Não chegamos ao fim do mês com dinheiro, não conseguimos juntar o mínimo para termos uma almofada confortável. Não somos valorizados. Tentamos iniciar a nossa vida e mal conseguimos pagar a electricidade, a água, a renda, a alimentação.

A incerteza une-se à descrença, que se une à precariedade. Por ter dito que me encontro num cargo intermédio de chefia, muitos pensarão que talvez o salário não seja mau, talvez as condições sejam boas e encontro-me aqui a escrever sobre precariedade sem razão nenhuma.

Licenciei-me numa área de letras, da cultura, da literatura e da língua e por mais que queira não existem cargos dentro da minha área onde me aceitem para trabalhar. Ora por não ter experiência, ora por só ser licenciada, ora por não aceitar estágios não remunerados (porque todos temos contas para pagar), ora por ter 24 anos e a minha experiência laboral ser nesta multinacional.

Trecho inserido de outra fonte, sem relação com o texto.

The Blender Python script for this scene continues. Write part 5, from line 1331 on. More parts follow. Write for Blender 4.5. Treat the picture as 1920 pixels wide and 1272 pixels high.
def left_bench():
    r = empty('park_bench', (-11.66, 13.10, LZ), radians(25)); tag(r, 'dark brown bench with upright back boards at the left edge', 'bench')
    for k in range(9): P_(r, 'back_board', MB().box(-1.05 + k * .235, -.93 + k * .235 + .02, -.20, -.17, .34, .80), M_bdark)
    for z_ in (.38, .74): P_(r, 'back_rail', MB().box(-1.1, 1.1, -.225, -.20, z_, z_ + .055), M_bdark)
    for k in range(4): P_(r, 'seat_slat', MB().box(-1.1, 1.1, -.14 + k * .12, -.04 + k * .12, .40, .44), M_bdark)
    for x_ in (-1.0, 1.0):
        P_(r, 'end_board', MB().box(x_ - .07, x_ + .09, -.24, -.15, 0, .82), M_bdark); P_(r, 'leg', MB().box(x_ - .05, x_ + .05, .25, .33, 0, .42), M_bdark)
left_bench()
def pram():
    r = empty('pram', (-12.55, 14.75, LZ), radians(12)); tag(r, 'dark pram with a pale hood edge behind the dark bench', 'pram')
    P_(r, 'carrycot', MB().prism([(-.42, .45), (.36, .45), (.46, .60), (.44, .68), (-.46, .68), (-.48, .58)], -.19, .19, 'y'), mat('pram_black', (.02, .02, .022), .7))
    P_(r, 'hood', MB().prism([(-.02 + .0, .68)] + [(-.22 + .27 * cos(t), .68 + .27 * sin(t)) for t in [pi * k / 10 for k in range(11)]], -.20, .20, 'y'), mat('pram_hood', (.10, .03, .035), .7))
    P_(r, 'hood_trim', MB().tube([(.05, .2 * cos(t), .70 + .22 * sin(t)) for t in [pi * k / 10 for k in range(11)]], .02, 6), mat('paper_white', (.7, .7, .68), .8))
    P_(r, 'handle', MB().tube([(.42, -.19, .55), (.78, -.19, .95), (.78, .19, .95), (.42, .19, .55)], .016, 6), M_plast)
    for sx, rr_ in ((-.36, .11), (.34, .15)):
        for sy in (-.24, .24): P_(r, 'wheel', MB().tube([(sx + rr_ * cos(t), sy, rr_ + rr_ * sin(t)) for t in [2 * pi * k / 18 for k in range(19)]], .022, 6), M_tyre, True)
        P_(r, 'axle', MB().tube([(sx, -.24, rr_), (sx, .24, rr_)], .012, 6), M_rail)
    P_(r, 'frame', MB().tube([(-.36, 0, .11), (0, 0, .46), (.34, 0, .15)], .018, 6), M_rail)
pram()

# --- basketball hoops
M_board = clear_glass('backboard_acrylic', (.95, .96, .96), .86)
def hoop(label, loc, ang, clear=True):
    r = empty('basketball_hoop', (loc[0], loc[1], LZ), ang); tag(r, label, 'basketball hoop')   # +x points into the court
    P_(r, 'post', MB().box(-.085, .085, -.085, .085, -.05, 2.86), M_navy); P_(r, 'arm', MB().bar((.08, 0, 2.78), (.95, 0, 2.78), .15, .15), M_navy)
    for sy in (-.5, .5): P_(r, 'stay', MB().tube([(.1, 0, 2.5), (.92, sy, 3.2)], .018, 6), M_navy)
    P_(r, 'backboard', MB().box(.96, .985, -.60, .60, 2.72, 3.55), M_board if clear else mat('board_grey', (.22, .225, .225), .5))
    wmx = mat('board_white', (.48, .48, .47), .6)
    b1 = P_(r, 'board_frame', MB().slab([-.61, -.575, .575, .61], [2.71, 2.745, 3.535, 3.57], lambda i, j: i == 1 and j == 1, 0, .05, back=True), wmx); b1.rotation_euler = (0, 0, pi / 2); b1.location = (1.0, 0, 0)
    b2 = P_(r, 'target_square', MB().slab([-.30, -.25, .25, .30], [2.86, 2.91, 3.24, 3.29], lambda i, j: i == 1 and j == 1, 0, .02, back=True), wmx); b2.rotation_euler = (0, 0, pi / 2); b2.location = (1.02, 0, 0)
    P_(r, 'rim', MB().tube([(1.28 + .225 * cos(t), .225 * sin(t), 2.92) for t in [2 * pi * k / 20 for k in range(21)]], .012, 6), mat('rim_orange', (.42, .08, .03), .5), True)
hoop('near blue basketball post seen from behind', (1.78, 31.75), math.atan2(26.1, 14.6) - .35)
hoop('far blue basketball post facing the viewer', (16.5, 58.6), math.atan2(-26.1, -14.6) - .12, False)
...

Entretanto, o meu salário vai descer. Vou passar a receber em média menos dez euros do que recebia até à data, por causa da actualização dos escalões de IRS. Com o Governo a aclamar a subida do salário mínimo e a actualização dos escalões, é incompreensível como passarei a receber menos dez euros dentro do meu salário que fica abaixo dos salários médios nacionais.

Mas dez euros nem seria muito com a subida do subsídio de alimentação. Pois, pasmem-se: não recebo subsídio de alimentação. A minha empresa, tal como tantas outras nesta área, alega que nos garante alimentação diária em género. Numa cadeia de fast food. Irónico.

A nossa experiência no mercado de trabalho não tende a melhorar, não tem perspectiva de mudança nem de crescimento.

Para quem, como eu, se vê preso a um vínculo laboral precário que não nos traz garantias nem satisfação, mas que quer manter-se aqui, no país onde cresceu e sempre viveu, que tanto estudou para trabalhar numa área completamente diferente e não especializada, o futuro tem de passar por nós.

A nossa voz não pode ser do conformismo e de olharmos para o nosso futuro sem perspectiva e com esta descrença que se nos põe à frente dos olhos.